=== Problem requirements ===
Begin at the first line below and copy each line exactly, ending with the line where "from mathutils import Vector, Matrix" appears.
=== Data excerpt ===
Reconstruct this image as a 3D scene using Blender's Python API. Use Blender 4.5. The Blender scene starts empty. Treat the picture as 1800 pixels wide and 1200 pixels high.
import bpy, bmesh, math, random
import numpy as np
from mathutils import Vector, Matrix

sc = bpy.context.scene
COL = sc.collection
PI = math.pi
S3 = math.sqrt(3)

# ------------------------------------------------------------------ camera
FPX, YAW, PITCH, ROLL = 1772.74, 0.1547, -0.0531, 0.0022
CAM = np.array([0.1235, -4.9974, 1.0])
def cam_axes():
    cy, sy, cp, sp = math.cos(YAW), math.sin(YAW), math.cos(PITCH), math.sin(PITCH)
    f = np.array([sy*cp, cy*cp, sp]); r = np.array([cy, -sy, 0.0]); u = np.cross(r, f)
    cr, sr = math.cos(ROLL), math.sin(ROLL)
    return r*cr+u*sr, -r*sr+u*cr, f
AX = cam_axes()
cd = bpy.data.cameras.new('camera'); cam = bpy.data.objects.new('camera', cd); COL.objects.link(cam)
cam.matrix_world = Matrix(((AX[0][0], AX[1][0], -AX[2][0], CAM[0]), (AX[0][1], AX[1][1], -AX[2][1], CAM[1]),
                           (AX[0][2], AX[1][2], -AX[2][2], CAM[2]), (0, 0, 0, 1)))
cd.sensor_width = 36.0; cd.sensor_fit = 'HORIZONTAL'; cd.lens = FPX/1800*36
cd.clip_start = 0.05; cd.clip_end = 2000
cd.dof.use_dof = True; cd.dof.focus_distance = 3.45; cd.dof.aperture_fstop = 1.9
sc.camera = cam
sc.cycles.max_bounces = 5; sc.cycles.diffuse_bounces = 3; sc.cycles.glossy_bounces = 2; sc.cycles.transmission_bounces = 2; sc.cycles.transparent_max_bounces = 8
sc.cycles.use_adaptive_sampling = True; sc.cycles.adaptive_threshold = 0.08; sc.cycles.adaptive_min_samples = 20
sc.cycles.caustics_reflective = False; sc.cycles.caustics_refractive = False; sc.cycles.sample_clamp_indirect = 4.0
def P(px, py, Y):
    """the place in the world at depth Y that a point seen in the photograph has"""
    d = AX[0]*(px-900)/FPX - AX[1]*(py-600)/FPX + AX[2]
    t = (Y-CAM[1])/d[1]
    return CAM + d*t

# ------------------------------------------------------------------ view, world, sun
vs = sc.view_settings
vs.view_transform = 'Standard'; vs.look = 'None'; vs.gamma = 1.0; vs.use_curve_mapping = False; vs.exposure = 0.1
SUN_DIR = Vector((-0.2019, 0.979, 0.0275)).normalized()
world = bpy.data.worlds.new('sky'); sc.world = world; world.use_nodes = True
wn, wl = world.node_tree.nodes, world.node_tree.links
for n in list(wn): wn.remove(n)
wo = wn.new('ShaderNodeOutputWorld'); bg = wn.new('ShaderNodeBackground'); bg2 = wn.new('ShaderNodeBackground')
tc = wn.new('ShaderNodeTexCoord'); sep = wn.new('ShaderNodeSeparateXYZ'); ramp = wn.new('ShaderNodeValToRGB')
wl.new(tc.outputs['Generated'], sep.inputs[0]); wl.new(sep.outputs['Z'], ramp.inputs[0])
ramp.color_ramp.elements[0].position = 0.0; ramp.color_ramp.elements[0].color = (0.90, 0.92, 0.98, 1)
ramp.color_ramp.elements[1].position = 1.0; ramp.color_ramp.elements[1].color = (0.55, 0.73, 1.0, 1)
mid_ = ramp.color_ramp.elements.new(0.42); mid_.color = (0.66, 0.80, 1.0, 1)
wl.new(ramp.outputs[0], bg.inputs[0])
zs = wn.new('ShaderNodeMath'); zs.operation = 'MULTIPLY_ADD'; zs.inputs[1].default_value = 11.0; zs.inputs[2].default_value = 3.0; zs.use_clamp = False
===
=== Task result ===
Reconstruct this image as a 3D scene using Blender's Python API. Use Blender 4.5. The Blender scene starts empty. Treat the picture as 1800 pixels wide and 1200 pixels high.
import bpy, bmesh, math, random
import numpy as np
from mathutils import Vector, Matrix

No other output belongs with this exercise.